Harrison's eyes glaze as he recalls the harsh confines of a Spanish jail cell where he was made to pay for his misdemeanours.
But they burn as the voices of an army of fans chanting his nickname "Hagi" over and over again, accompanied by the strains of Flower of Scotland being sung before the first bell is sounded, forge an unbreakable determination within him to reclaim his former glories.
In an exclusive and candid interview with SportTimes, just 25 days before he aims to turn the clock back, Harrison reveals all.
He said: "Through the years of my suspension and when I was in the nick in Spain and at my lowest, I could still hear the fans chanting my name 'Hagi, Hagi, Hagi' and could still hear Flower of Scotland being sung in the ring.
"I'd be sitting in my cell and everything had fallen to pieces but that kept me going. It had the hairs on the back of my neck standing up and it kept me believing.
"On June 29, I want to experience that again. I want to put on a real show against Brahim Bariz for the fans.
"I want them to see I am back and I am the real deal."
Harrison added: "There have been times when I have thought I would never make it back in the ring, but it is so close now I can almost hear the fans, smell the sweat.
"Now it is great knowing who my opponent is, great I can visualize Bariz, knowing what he looks like. Come June 29, I will prove I am back."
Sitting on the apron of the ring in Morrison's newly- refurbished ring, we recalled old glories.
A jaunt across the pond as a comparative unknown when he handed out a boxing lesson to former world champion Tracy Harris-Patterson over 10 rounds at the legendary Madison Square Garden.
A performance so good it stunned a noisy crowd of New Yorkers as they waited for the Lennox Lewis-Evander Holyfield world heavyweight title fight top of the bill.
The spectacular three-round destruction of former world champion Steve Robinson at the Bellahouston Centre in defence of the British and Commonwealth featherweight titles, in November 2001.
The never-to-be-forgotten night in October, 2002 when Harrison won the world title at Braehead Arena over 12 rounds against Argentinian bull Julio Pablo Chacon and countless others.
Again Harrison's eyes focus on one man, Bariz. The man Harrison will face in the fight he now rates as the most important of a boxing career that had seemed ruined beyond redemption.
Harrison said: "Three weeks on Friday at the Kelvin Hall, I have Brahim Bariz and I know I need to make a statement.
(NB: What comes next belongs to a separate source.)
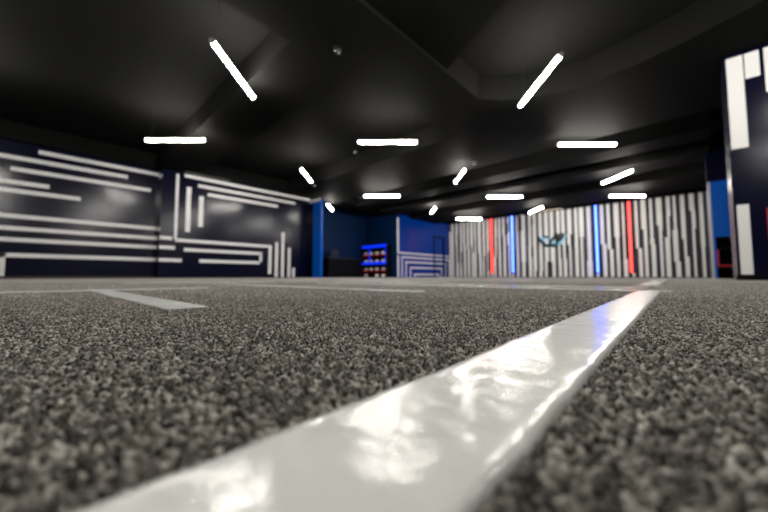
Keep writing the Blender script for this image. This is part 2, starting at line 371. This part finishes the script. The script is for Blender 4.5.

"I have been out of the ring for more than six years and around three of these I have been in prison. I have a lot to make up for.
"There has been a lot of wasted time there. But I have a good training team with my dad Peter as my trainer, Alex Morrison my manager and George Fleming my strength and conditioning coach.
"My plan is to be here for a while. Bariz is durable and has only been stopped once in 39 fights."
Determined to atone for his indiscretions, he is candid about how low he has sunk.
Harrison said: "I let my family down. I let my fans down and I have let myself down. But there comes a point when you have to stop beating yourself up and look forward.
"I have done things I regret and I am far from perfect, but I have one thing in my life that can give me and my family a life, and that is boxing.
"I know at 34, time is not on my side and that is why I know I have to make it work this time. It is pretty much my last chance."
He added: "Right now I have just one date in mind and that is June 29. I have a job to do on Bariz. After I have done that we can look upwards again.
"I can promise it won't go 10 rounds. I feel the healthiest I have done in a long time, I feel motivated and I want to make a statement to the fans that Scott Harrison is back."